Opinião

A década do clima

Por várias razões sou tentado a colocar o tema mais do lado da consciencialização individual, quer nos hábitos de consumo, quer no nosso contributo para a tomada de decisões nas organizações.

Começo por fazer uma declaração de princípio cujo objetivo é “desambiguar” o entendimento sobre o início da década. Para mim, a década de 20 começa agora, apesar de alguns entenderem que terá o seu início daqui a um ano. E, se há um século se iniciaram os “loucos” anos 20, nos nossos dias essa “loucura” é mais séria e remete-nos para a necessidade de um compromisso sério entre a humanidade e o planeta.

Nunca antes o tema do clima e da sustentabilidade estiveram tão na ordem do dia. Isto acontece porque houve um aumento significativo da consciencialização sobre os efeitos das alterações climáticas, ou pela incontornável agenda política da atualidade, ou pelas piores razões das consequências que as mesmas provocam nas populações, nas suas vidas e nas suas atividades económicas.

De uma coisa temos a certeza: há evidências claras da contribuição da atividade humana para o desequilíbrio dos ecossistemas. E o princípio do poluidor-pagador está longe de ser eficaz. O desequilíbrio ambiental não conhece fronteiras. Pode identificar autores, mas nem sempre esses são os prejudicados. Uma espécie de bumerangue, mas cujo retorno da ação de o lançar não é previsível, pois nem sempre volta à mão que o lançou.

Aqui reside o desafio da década. Os nossos antepassados bem sabiam que um curso de água que passasse por uma propriedade implicava um compromisso e respeito comunitários uma vez que esse recurso não conhece propriedade. O mesmo se passa com os oceanos e com o ar que respiramos. Não são de ninguém, mas são de todos. São recursos globais. Esse desafio porá a humanidade à prova. O conceito de posse territorial, na forma de região ou Estado, é demasiado ultrapassado e ineficaz para solucionar o problema que se adensa. E o relógio das alterações climáticas não apresenta evidências de abrandar. Pelo contrário.

As decisões políticas sobre a “descarbonização” do ambiente intensificar-se-ão. Mas a um ritmo que poderá não acompanhar as necessidades da natureza. São disso exemplo as medidas tomadas pela União Europeia, com regulamentação restritiva orientada aos fabricantes da indústria automóvel. O Regulamento Europeu 2019/631, aprovado pelo Parlamento Europeu e pelo Conselho no passado mês de abril vem fixar em 95 gramas por quilómetro o nível máximo admissível de emissão de CO2 por viatura ligeira.

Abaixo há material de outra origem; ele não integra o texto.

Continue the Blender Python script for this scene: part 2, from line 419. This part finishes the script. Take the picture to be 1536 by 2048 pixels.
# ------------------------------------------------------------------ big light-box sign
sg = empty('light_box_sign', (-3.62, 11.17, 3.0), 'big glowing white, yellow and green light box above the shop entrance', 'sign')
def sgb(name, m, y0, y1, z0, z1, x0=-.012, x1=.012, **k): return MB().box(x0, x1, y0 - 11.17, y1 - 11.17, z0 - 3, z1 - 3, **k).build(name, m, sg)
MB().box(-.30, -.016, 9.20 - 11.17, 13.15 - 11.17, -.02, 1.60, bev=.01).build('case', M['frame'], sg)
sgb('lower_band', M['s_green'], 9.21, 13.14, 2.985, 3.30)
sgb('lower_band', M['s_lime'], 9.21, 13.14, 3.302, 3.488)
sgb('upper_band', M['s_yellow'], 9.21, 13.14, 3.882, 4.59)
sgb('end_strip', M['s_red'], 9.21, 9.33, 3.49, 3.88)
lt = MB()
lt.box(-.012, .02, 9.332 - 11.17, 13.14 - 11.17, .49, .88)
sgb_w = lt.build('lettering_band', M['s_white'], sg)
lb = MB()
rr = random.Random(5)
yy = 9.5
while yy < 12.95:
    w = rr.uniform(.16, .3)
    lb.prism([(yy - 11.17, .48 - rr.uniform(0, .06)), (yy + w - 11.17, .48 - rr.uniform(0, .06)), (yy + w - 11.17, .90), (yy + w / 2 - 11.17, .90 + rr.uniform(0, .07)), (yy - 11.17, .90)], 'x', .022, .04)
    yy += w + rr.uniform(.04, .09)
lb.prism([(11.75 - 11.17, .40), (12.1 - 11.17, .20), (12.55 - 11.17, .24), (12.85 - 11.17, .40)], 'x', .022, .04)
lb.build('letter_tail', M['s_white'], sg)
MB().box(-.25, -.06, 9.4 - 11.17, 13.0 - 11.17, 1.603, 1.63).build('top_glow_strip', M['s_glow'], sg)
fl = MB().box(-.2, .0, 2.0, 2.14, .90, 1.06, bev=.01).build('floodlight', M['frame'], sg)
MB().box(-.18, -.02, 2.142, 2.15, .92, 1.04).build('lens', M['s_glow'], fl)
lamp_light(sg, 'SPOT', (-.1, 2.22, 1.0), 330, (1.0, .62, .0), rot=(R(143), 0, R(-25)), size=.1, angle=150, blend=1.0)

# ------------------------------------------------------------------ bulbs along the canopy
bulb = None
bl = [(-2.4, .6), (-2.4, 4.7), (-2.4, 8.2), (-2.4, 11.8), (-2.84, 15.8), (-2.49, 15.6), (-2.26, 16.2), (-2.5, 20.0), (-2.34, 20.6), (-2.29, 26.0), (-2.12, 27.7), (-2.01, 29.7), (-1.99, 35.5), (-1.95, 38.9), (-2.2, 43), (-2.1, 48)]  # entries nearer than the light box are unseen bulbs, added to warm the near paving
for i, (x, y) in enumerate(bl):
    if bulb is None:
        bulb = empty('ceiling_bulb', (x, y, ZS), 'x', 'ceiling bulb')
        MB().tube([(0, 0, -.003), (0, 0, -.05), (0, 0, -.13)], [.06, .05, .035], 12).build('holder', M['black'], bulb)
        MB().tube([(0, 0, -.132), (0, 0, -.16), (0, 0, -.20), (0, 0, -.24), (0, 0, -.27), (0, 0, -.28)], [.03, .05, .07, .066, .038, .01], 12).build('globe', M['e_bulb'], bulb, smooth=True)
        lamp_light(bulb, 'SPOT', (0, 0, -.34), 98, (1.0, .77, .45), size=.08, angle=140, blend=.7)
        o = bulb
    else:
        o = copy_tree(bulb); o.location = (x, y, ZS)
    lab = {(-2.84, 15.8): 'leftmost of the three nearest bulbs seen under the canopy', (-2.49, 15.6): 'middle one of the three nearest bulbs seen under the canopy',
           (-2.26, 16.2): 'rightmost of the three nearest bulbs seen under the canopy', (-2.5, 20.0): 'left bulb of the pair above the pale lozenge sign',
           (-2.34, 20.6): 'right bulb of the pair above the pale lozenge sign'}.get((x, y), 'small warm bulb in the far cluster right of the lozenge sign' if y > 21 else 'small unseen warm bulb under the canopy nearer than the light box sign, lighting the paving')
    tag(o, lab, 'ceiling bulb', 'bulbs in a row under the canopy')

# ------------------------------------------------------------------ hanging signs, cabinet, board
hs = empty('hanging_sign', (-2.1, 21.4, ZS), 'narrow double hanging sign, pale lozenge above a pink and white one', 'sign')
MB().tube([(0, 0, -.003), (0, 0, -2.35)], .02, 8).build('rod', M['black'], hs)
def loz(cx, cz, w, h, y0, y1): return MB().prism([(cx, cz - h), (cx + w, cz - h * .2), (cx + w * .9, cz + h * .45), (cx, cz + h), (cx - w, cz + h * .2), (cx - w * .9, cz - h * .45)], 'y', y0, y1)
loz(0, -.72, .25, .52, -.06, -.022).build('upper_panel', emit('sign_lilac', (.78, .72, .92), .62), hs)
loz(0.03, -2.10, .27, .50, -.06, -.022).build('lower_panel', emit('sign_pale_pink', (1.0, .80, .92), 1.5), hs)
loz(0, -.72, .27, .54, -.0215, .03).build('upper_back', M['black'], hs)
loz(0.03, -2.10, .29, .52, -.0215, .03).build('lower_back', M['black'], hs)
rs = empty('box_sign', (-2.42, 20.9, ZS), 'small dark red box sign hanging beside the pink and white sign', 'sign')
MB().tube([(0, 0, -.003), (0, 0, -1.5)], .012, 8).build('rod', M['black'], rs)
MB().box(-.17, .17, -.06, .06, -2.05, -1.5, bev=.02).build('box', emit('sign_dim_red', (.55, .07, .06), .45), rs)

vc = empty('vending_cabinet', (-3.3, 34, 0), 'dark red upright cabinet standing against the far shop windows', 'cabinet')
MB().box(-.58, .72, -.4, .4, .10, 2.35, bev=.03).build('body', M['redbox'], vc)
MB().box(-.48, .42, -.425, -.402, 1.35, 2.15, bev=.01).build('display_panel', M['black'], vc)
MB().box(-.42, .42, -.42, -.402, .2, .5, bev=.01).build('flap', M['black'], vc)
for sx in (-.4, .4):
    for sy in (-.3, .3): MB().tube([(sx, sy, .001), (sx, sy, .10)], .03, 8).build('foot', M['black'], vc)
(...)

Medida que entrou em vigor no dia 1 de janeiro.

Mas a forma como são impostas estas regras têm um efeito muito diluído no tempo, com um ajustamento lento no comportamento dos consumidores e nos fabricantes. Na prática, os fabricantes têm um ano para se ajustar a esta medida, os valores-limite de emissões são uma média do total das unidades fabricadas, e veículos com emissões superiores fabricados nos anos anteriores poderão continuar a circular. Ou seja, na prática, a urgência das medidas tende a ser muito pouco sentida.

Por estes e por outros exemplos, sou tentado a colocar o tema mais do lado da consciencialização individual, quer nos hábitos de consumo, quer no nosso contributo para a tomada de decisões nas organizações. Por exemplo, no sistema financeiro começa a fazer caminho a tendência para a inclusão dos temas ambientais na decisão e gestão do risco de crédito. Porque efetivamente, uma empresa, na sua atividade, pode estar mais ou menos exposta a riscos de incumprimento consoante o impacto que a sua laboração tem no ambiente. E não apenas na sua atividade direta, mas na cadeia de valor em que se insere, a montante e a jusante.

Dir-se-á que não se anda mais depressa em consciência pelos efeitos económicos negativos que medidas abruptas provocariam na economia. Mas, todos os dias nos chegam sinais que as catástrofes naturais poderão ter efeitos negativos de grande monta no sistema económico por nós concebido. Será que o clima espera?